POSKOTA.CO.ID - Film animasi Merah Putih: One For All seharusnya menjadi kebanggaan baru bagi industri kreatif Indonesia. Dibuat untuk memperingati HUT ke-80 Kemerdekaan RI, film besutan Perfiki Kreasindo ini mengusung cerita nasionalis tentang sekelompok anak yang berjuang menjaga bendera pusaka.
Namun, alih-alih mendapat dukungan, proyek ini justru menuai kritik pedas dari warganet bahkan sebelum tayang perdana di bioskop pada 14 Agustus 2025.
Dengan anggaran produksi yang mencapai Rp6,7 miliar, publik memiliki ekspektasi tinggi terhadap kualitas film ini.
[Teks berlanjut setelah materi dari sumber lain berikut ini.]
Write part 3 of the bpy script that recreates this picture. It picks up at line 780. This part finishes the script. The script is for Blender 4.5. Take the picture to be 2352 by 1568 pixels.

Sayangnya, cuplikan trailer yang beredar justru memicu kekecewahan.
Banyak penonton yang menyayangkan animasi yang terlihat kaku, minim detail, dan jauh dari standar film modern. Tak sedikit yang membandingkannya dengan karya amatir atau bahkan game jadul.
Baca Juga: Sinopsis dan Jadwal Tayang Film Animasi Merah Putih One for All
Kontroversi semakin memanas ketika terungkap bahwa film ini dikerjakan dalam waktu kurang dari satu bulan. Kecepatan produksi yang tidak wajar ini diakui sendiri oleh produser, menimbulkan pertanyaan serius tentang integritas kreatif proyek tersebut.
Ditambah dengan dugaan penggunaan aset siap pakai dari marketplace dan ketidakjelasan tim produksi, film yang seharusnya merayakan kemerdekaan ini justru terjebak dalam badai skeptisisme.
Anggaran Besar, Kualitas Dipertanyakan
Trailer resmi yang dirilis memperlihatkan animasi yang dinilai kaku dan minim detail. Banyak netizen menyamakan kualitasnya dengan game lawas atau bahkan proyek tugas sekolah. "Dengan budget hampir Rp7 miliar, kok hasilnya seperti animasi tahun 2000-an?" tanya salah satu warganet di Twitter/X.
Produksi Kilat Kurang dari Sebulan
Produser Toto Soegriwo mengakui bahwa film ini dikerjakan dalam waktu kurang dari satu bulan untuk mengejar momentum HUT ke-80 Kemerdekaan RI. Kecepatan produksi ini memicu skeptisisme, mengingat animasi berkualitas biasanya membutuhkan waktu bertahun-tahun.
Dugaan Penggunaan Aset dari Marketplace
Konten kreator YouTube, Yono Jambul, menemukan bahwa beberapa aset dalam film diduga dibeli dari marketplace seperti Daz3D, termasuk latar "Street of Mumbai" yang dinilai tidak mencerminkan nuansa Indonesia. Hal ini memunculkan pertanyaan: seberapa besar kreativitas lokal yang benar-benar ditanamkan dalam proyek ini?